Ma, a quasi un anno … tutto tace, i dieci referendum sono lettera morta, a iniziare dal tema dell’assemblea costituente del Popolo sardo. Funziona nuovamente la pena di Tantalo che ci fa riiniziare tutto d’accapo la risalita della nostra libertà. La logica vertenziale rimanda all’altrui disponibilità la risoluzione dei nostri problemi. Lavoratori e popolazione hanno compiuti in questi anni fatti straordinari. In Sardegna e nel territorio italiano. Con risultati, però, irrilevanti. Prendiamone atto. Siamo, quindi, obbligatoriamente al giro di boa dell’indispensabilità di un nostro protagonismo diretto, della fine dell’inutile attesa di salvatori d’oltremare, della responsabilità nell’utilizzare le nostre risorse per rispondere ai nostri bisogni. Attenzione: le risorse sono nostre, ci servono, difendiamole e serviamocene.

Siamo di nuovo al problema di sempre. Può andare male all’Italia e sicuramente andrà peggio alla Sardegna: è l’oggi. Potrà andare bene all’Italia, senza che per noi si diano altrettanti vantaggi, ed è l’ieri. Aiùtati che … gli altri (forse) potranno aiutarti (ma non è un loro dovere): fare da te è invece un diritto e un dovere, d’ora in poi. Avrebbe dovuto esserlo sempre. Ai livelli sociali, culturali, politici, economici.

“Ma qui è il nodo centrale della questione. Abbiamo noi la forza morale di creare nel nostro organismo, di fare balzare fuori dall’oscura matrice della storia, una nazione sarda, concreta individualità cha abbia un suo compito ed una sua funzione nella vita europea?” (Camillo Bellieni, La Voce, 31 dicembre 1920, I sardi di fronte all’Italia).

Forza morale, in sardo si dice ‘animu’, che significa anche coraggio.
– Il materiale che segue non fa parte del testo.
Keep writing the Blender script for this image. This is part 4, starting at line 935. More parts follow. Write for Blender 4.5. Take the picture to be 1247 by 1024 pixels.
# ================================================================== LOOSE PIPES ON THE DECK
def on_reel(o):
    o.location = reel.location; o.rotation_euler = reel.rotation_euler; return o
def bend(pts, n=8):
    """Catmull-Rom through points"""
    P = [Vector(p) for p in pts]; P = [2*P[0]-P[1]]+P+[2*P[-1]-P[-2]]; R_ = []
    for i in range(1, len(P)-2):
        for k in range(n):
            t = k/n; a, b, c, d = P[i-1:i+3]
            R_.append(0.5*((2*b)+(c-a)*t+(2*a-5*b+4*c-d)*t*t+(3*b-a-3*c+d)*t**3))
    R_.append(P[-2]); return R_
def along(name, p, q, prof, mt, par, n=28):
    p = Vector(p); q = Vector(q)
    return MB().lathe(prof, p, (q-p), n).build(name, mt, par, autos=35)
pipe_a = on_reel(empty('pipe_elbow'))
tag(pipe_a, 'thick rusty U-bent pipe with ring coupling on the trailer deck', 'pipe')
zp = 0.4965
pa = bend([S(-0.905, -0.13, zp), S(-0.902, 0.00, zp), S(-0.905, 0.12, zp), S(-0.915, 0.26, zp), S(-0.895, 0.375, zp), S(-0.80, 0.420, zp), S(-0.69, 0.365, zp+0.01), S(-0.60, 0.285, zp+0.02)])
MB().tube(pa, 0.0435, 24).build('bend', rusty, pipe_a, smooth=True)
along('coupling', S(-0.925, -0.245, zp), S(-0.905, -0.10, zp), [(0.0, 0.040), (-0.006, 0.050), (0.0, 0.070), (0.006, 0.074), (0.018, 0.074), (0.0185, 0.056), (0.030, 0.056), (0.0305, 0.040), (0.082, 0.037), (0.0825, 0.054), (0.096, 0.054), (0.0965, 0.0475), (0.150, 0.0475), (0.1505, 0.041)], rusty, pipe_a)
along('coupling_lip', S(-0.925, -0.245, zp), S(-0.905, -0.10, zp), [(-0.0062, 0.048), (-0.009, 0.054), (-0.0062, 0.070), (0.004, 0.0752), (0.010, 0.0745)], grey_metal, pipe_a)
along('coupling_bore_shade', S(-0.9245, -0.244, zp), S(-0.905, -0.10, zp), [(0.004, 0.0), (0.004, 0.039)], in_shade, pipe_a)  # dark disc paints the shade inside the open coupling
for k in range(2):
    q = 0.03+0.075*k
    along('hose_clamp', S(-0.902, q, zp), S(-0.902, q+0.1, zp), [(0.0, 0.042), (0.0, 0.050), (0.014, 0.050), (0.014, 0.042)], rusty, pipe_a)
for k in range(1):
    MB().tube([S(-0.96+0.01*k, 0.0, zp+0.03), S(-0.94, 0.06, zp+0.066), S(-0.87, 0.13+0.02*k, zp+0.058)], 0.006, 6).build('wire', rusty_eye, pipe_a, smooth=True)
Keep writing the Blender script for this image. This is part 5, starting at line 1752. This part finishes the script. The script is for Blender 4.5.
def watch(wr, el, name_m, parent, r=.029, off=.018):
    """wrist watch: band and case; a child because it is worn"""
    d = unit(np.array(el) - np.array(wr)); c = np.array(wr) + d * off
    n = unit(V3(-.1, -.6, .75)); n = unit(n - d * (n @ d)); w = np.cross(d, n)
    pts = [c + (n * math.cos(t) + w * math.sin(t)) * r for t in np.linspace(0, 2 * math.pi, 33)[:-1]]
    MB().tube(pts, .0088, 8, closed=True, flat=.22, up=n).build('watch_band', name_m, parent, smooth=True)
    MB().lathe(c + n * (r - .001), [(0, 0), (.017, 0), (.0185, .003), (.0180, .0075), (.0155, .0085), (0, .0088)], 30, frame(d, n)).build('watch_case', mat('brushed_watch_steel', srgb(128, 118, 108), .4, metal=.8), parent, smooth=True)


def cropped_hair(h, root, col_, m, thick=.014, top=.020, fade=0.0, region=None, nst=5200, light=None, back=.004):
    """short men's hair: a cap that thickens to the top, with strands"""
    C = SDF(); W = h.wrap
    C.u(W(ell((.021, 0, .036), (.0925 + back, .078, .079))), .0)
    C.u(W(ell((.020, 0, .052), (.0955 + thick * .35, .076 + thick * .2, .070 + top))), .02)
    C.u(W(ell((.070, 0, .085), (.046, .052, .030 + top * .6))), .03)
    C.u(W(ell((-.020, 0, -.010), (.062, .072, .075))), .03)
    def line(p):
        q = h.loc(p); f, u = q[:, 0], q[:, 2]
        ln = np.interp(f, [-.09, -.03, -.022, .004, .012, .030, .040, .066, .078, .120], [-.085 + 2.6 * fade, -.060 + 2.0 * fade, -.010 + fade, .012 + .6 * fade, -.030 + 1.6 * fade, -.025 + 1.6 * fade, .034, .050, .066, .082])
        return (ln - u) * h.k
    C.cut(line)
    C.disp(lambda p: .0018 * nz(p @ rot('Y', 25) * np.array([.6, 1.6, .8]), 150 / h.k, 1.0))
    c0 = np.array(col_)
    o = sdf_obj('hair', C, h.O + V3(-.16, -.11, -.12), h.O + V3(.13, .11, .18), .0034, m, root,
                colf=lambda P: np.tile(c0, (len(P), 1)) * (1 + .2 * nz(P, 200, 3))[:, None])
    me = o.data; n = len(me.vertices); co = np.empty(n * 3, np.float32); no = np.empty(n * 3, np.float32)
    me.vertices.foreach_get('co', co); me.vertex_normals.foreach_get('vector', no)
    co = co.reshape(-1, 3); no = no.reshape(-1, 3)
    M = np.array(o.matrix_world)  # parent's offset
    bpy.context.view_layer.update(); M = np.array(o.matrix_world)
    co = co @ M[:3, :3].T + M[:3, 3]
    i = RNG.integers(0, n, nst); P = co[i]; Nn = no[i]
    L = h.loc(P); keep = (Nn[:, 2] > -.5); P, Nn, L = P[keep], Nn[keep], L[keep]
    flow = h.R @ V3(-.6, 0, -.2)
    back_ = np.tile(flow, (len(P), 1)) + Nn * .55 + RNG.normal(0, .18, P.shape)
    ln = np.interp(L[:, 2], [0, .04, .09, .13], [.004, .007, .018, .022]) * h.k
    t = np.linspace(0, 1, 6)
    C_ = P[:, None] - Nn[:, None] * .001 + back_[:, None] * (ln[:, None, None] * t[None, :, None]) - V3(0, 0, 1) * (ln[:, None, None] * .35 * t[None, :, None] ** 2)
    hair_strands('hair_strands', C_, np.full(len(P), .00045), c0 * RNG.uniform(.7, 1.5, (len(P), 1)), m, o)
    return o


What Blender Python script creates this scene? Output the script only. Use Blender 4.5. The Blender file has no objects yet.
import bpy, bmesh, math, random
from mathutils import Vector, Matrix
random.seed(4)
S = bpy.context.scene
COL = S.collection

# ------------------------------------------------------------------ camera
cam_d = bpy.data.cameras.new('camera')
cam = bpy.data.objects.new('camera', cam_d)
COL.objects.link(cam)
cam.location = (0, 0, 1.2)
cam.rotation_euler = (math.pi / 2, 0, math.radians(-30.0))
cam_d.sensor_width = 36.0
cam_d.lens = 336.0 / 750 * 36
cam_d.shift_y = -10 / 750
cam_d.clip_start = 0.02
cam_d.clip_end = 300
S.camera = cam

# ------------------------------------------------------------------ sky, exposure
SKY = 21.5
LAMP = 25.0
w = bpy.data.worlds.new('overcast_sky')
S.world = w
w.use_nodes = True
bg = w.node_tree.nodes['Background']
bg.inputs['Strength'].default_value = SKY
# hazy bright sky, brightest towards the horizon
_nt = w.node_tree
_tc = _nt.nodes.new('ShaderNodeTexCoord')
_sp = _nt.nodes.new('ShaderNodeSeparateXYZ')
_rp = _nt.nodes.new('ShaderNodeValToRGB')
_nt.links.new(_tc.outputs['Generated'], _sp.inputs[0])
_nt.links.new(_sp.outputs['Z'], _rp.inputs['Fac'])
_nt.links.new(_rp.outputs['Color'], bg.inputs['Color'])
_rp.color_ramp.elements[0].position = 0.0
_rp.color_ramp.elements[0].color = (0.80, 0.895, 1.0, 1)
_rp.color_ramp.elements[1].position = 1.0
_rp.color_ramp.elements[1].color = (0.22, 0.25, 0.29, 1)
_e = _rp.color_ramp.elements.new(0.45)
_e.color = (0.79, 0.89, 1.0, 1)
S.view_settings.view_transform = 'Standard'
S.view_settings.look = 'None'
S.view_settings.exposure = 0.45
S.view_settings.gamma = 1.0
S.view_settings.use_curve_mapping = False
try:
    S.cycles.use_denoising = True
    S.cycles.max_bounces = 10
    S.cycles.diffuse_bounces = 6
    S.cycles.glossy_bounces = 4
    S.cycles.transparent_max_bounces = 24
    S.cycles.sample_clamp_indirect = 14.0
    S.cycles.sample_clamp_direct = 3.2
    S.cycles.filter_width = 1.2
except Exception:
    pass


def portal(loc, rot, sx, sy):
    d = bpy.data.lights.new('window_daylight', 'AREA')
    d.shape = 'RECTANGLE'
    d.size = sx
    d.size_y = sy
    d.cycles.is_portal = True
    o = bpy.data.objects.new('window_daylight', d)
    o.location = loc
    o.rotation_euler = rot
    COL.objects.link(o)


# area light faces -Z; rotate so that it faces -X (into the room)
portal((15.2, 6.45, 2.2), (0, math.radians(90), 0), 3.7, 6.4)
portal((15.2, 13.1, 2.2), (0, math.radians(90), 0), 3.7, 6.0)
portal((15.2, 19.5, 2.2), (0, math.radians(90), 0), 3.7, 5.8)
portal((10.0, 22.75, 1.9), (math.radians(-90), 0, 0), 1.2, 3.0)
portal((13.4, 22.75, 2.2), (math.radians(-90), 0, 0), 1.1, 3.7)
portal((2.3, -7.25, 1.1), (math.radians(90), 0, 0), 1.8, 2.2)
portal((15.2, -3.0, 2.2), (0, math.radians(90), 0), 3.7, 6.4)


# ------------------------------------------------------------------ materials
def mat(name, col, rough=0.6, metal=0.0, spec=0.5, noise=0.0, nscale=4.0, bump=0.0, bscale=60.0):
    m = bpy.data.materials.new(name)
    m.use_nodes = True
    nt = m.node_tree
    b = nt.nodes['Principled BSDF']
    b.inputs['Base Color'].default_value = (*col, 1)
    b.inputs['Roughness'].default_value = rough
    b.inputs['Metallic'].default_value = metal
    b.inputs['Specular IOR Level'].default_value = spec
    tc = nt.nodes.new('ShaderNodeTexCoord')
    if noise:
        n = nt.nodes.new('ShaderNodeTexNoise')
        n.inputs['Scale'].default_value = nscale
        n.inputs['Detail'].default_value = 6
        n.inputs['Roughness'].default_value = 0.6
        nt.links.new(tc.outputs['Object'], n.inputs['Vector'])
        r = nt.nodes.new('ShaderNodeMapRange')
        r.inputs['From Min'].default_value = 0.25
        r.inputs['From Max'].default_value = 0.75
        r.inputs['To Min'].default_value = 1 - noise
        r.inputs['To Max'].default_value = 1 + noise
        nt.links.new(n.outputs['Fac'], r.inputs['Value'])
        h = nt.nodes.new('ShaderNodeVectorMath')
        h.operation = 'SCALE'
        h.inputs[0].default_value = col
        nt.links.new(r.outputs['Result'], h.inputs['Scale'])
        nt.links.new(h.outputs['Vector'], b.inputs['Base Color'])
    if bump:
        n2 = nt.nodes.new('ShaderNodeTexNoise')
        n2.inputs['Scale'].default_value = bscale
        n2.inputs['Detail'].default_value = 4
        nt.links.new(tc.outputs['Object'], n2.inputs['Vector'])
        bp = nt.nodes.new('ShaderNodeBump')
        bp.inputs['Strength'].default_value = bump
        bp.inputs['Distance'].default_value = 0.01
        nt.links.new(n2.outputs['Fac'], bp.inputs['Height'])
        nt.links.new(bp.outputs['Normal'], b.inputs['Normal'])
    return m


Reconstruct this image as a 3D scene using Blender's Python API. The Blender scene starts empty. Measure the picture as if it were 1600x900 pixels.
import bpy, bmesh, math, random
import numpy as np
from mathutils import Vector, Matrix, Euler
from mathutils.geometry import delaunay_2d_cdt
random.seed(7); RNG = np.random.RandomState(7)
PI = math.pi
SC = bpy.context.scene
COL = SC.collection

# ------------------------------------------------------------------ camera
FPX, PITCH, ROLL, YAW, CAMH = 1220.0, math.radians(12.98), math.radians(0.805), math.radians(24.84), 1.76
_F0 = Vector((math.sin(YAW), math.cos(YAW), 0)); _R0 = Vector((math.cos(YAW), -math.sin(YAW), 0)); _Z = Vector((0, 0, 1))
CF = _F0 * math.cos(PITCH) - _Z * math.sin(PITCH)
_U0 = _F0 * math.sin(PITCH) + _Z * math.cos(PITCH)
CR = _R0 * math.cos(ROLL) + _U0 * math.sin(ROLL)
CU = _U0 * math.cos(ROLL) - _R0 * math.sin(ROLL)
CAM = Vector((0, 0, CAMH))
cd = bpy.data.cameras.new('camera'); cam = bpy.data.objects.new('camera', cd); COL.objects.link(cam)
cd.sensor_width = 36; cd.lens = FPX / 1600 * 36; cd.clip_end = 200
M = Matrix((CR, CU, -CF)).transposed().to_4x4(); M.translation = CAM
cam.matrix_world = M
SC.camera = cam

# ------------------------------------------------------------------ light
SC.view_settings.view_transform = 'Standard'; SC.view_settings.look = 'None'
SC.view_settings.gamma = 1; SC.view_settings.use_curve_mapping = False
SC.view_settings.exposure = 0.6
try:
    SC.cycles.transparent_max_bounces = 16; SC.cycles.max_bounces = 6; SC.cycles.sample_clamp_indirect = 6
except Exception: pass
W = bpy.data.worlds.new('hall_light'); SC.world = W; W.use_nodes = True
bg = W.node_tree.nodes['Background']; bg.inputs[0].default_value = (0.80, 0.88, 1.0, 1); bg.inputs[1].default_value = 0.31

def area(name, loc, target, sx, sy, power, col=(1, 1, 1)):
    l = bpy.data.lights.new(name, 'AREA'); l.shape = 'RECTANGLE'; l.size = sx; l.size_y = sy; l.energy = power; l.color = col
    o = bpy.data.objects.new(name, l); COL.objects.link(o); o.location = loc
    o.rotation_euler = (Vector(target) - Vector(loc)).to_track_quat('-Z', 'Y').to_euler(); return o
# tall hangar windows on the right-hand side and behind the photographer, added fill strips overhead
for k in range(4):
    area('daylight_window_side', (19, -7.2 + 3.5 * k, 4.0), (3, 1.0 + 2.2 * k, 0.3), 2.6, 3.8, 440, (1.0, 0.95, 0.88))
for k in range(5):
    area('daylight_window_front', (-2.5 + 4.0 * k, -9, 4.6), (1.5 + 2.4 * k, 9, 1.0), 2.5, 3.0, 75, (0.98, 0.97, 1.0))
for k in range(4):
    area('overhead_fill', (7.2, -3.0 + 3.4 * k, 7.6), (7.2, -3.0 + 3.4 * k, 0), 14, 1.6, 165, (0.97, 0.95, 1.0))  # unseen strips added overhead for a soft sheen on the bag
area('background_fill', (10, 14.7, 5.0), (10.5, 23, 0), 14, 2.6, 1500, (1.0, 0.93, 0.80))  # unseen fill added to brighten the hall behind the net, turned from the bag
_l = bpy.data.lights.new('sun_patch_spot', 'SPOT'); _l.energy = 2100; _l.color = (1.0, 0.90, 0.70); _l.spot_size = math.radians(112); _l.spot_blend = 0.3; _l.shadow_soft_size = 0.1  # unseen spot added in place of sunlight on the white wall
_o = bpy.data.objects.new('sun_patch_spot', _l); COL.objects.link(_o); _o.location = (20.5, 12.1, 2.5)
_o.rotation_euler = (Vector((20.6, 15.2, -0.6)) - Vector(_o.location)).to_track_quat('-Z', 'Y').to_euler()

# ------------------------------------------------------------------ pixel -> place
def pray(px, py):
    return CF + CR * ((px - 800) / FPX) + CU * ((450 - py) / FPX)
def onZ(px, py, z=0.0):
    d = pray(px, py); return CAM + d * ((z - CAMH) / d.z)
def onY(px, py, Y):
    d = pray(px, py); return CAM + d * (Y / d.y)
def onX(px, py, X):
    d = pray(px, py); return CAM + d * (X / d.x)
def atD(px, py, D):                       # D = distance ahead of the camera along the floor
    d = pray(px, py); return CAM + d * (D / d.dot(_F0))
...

Ciascuno risponda a suo modo e, anzitutto, dentro di sé. Quindi bisogna darsi la mano. Una fila di mani strette a formare la catena che ci lega in un destino comune. Come quel straordinario 28 aprile 1794 in cui Cagliari – tra le poche volte – fu il capoluogo e la guida dei sardi.

Prendere coscienza del proprio potere e dell’importanza di quello che può fare ciascuno di noi. Dobbiamo insomma capire che non si può pretendere rispetto e non assumersi la responsabilità dell’esempio; come non si può chiedere lavoro ed attendere che semplicemente qualcun altro ti garantisca uno stipendio; che non puoi lamentare il cinismo altrui e rispondere con comportamenti analoghi. A una cena, un commensale faceva tristi considerazioni sul servilismo degli onorevoli  sardi del centro destra, che in parlamento avevano votato per ‘la nipote di Barack’. Non è mancato chi notava che, la notte dello scorso giugno in cui il Consiglio regionale nascose la continuità antireferendaria dei propri stipendi, nessuno dei presenti del centro sinistra si oppose. Legare la rappresentanza del popolo con il diritto alla ricchezza, che è regola  tra i politici del terzo mondo, è apparso normale per i nostri politici, purtroppo tutti. Due vergogne, a Roma e a Cagliari.

Non si dà politica senza valori. Non possiamo non impegnarci perché questi si affermino. Solo su di essi, anche se immediatamente non appare, si può costruire una politica. Qualche anno fa un centinaio di intellettuali sardi si diede disponibile a girare le scuole ed i comuni dell’Isola per presentare sa die de sa Sardigna e  per esporre le proprie competenze (umanistiche o scientifiche, insieme) al servizio della nostra gente. Il professore Giovanni Lilliu ci guidava. Dovremmo continuare e riprendere il discorso. Solo delle persone convinte sono in grado di convincere gli altri. Ne era sicura anche l’antropologa statunitense Margareth Mead, la studiosa dei rapporti tra la cultura e la personalità: “Non dubitare che un piccolo gruppo di cittadini responsabili possa cambiare il mondo. E’ l’unico modo in cui ciò è sempre accaduto”.